In laboratory trials, the effect of the rib profiling on the outer face of the brick is most apparent and the optimisation of the angle of inclination of the upper face of each rib at 50° (for use of a latitude at 32.5°south) also apparent.

Fig. 4 shows the heat flow through a typical brick in watts per square metre as the vertical axis and the angle of irradiation by a heat source (in this case a heat lamp) shown on the horizontal axis. The four lines graphed represent three bricks formed with ribs on the exterior face with the upper faces at angles of inclination of 50°, 60° and 70°, together with a brick with a normal flat face for comparison. It can be clearly seen that the transmission of heat through bricks of all four designs is very similar over the summer months represented by an angle of incidence of the solar load between 60° and 80°, with the brick with a rib angle of 50° having a slightly superior performance (reduced heat transfer) during those months.

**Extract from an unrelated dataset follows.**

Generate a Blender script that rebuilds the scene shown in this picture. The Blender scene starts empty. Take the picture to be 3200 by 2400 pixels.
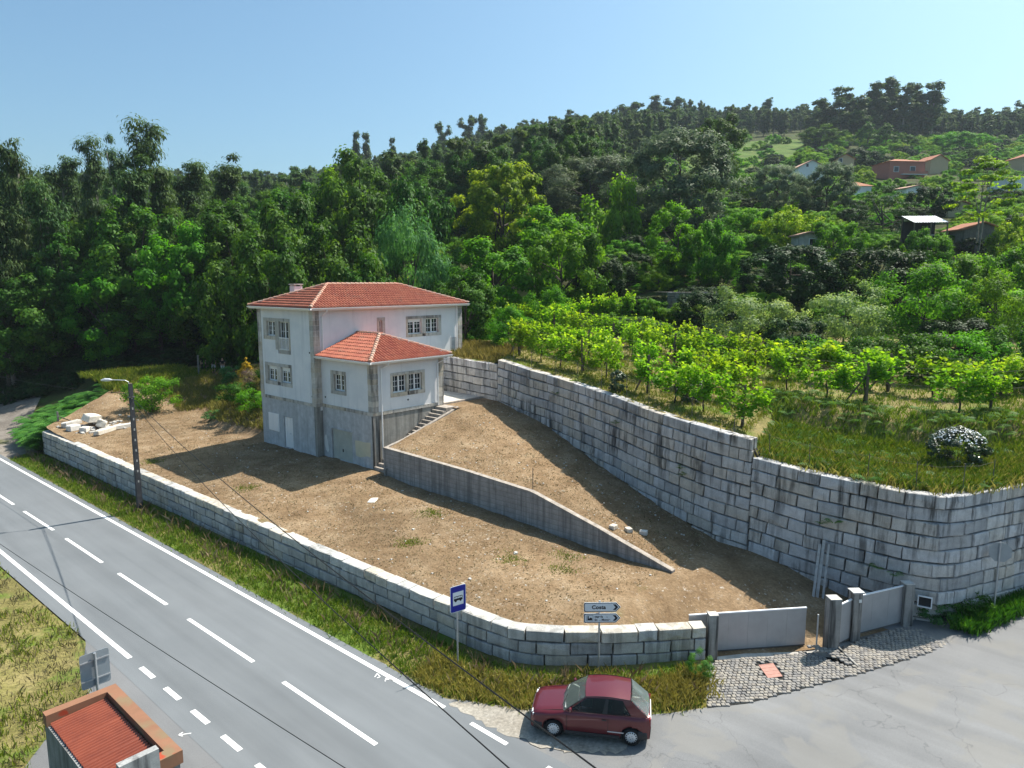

By comparison, over the winter months when the angle of solar irradiation is at 50° or less, the configurations with the ribbed faces demonstrate significantly higher heat absorption characteristics, with the example with the ribs angled at 50° being significantly superior once the angle of irradiation falls below 40°. This clearly demonstrates the effectiveness of a cladding element formed in accordance with the

present invention, and can be described as having a built in passive solar efficiency due to the configuration of the ribs.

It is felt that although cladding elements of the type described above would have benefit on all faces of a building which are subjected to solar irradiation, the maximum benefit would be felt on walls which face north or close to north in the building orientation.